Rushing the simmer time is the most common way a pot of greens falls short. Greens cooked quickly over higher heat may turn tender enough to eat, but the likker never has the time it needs to develop real depth, leaving the whole dish tasting thinner and more one-dimensional than it should. Low heat and real patience are non-negotiable here.

Skipping the smoked meat or another flavorful base at the start is another frequent shortfall, since greens simmered in plain water alone lack the savory backbone that pot likker depends on. For a vegetarian version, a good vegetable stock, a splash of liquid smoke, or a generous hand with garlic, onion, and a smoked paprika can help fill that gap, though it takes a bit more seasoning attention to get there. Also avoid oversalting early on, since the liquid reduces and concentrates as it simmers for hours, and a pot that tastes right after twenty minutes can turn overly salty by the third hour.
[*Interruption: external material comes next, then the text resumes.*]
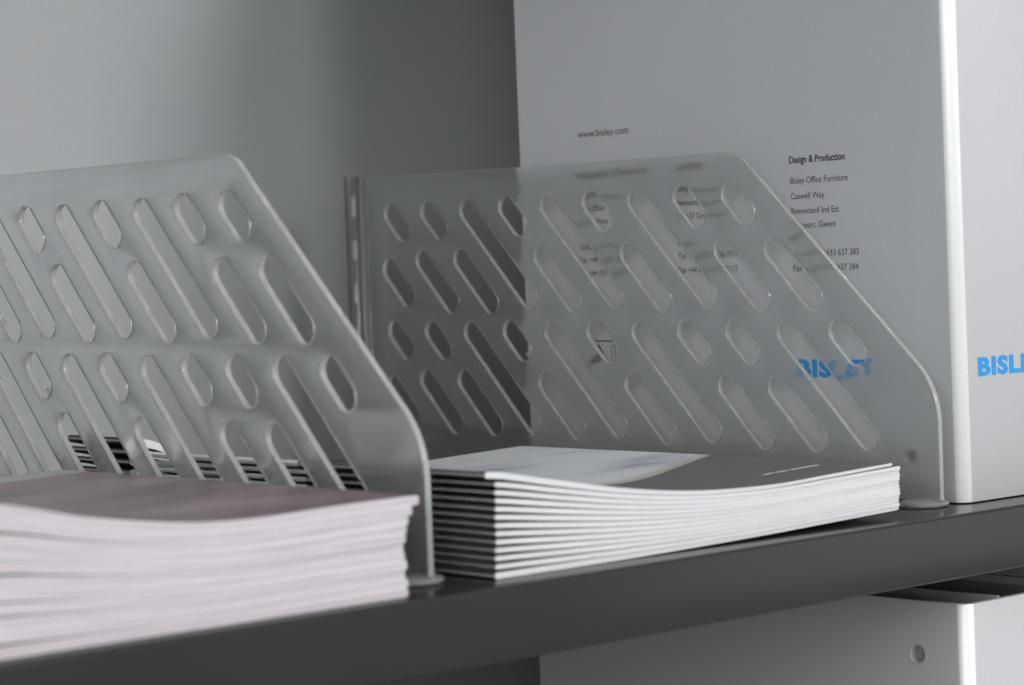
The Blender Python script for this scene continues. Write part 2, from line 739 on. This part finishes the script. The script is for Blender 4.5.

Pro Tips for the Best Pot Likker

Always taste and adjust the likker itself throughout the cooking process, not just at the very end, since it is constantly changing as the greens release their flavor and the liquid reduces. Save any extra pot likker rather than discarding it, since it freezes well and makes a fantastic flavor booster for soups, beans, or the next pot of greens down the road. And do not forget the cornbread. A bowl of pot likker with a piece of cornbread crumbled in is, for many people, the real destination this whole slow process has been building toward.